TO BE DONE — Copy each line where the word "scene" occurs.
### AVAILABLE DATA ###
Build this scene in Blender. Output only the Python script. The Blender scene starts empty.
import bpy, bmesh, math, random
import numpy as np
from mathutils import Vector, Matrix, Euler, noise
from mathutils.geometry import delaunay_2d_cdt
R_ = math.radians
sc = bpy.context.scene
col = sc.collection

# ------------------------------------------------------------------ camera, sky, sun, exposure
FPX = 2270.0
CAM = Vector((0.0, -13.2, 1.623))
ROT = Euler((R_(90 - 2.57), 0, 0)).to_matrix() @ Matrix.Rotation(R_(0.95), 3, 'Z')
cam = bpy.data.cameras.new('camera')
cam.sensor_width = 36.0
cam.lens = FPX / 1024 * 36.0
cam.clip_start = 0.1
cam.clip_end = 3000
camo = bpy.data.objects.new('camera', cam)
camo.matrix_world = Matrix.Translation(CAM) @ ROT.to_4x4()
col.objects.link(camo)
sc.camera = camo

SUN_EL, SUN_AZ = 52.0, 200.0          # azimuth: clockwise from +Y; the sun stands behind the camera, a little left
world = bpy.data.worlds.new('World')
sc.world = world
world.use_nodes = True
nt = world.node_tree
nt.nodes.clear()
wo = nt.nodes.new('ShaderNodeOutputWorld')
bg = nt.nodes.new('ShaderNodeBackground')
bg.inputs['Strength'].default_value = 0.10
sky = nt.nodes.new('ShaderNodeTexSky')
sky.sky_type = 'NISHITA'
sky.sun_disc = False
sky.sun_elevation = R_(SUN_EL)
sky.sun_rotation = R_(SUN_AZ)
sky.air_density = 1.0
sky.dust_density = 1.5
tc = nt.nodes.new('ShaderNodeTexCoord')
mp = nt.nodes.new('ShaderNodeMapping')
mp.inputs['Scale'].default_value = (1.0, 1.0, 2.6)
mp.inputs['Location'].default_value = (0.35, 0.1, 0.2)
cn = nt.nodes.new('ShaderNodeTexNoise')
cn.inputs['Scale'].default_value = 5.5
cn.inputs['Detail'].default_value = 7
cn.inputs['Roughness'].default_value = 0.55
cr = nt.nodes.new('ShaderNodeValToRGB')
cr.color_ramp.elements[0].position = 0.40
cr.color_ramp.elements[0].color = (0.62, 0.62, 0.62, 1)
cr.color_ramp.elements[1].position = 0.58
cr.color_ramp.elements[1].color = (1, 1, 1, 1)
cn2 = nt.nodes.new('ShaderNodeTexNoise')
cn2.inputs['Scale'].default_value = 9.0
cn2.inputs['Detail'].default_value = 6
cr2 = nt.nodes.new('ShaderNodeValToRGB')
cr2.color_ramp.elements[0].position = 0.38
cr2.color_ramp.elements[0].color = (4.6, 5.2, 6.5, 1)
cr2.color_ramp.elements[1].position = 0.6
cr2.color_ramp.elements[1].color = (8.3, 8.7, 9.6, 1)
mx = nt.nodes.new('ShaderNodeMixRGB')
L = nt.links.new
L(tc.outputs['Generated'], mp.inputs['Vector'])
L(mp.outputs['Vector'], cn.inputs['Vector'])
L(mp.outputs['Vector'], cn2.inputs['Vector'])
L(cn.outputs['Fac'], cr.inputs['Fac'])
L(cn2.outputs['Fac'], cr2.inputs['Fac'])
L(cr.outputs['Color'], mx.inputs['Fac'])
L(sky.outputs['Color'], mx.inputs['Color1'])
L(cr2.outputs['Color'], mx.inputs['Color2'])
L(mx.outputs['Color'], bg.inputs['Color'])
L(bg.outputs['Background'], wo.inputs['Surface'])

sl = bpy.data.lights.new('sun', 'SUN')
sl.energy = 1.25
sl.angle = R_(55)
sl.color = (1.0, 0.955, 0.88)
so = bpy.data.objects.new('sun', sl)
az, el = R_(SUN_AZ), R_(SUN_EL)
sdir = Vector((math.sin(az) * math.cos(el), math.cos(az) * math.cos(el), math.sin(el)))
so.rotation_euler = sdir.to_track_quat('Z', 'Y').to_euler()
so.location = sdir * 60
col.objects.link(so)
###
CORRECT ANSWER —
Build this scene in Blender. Output only the Python script. The Blender scene starts empty.
sc = bpy.context.scene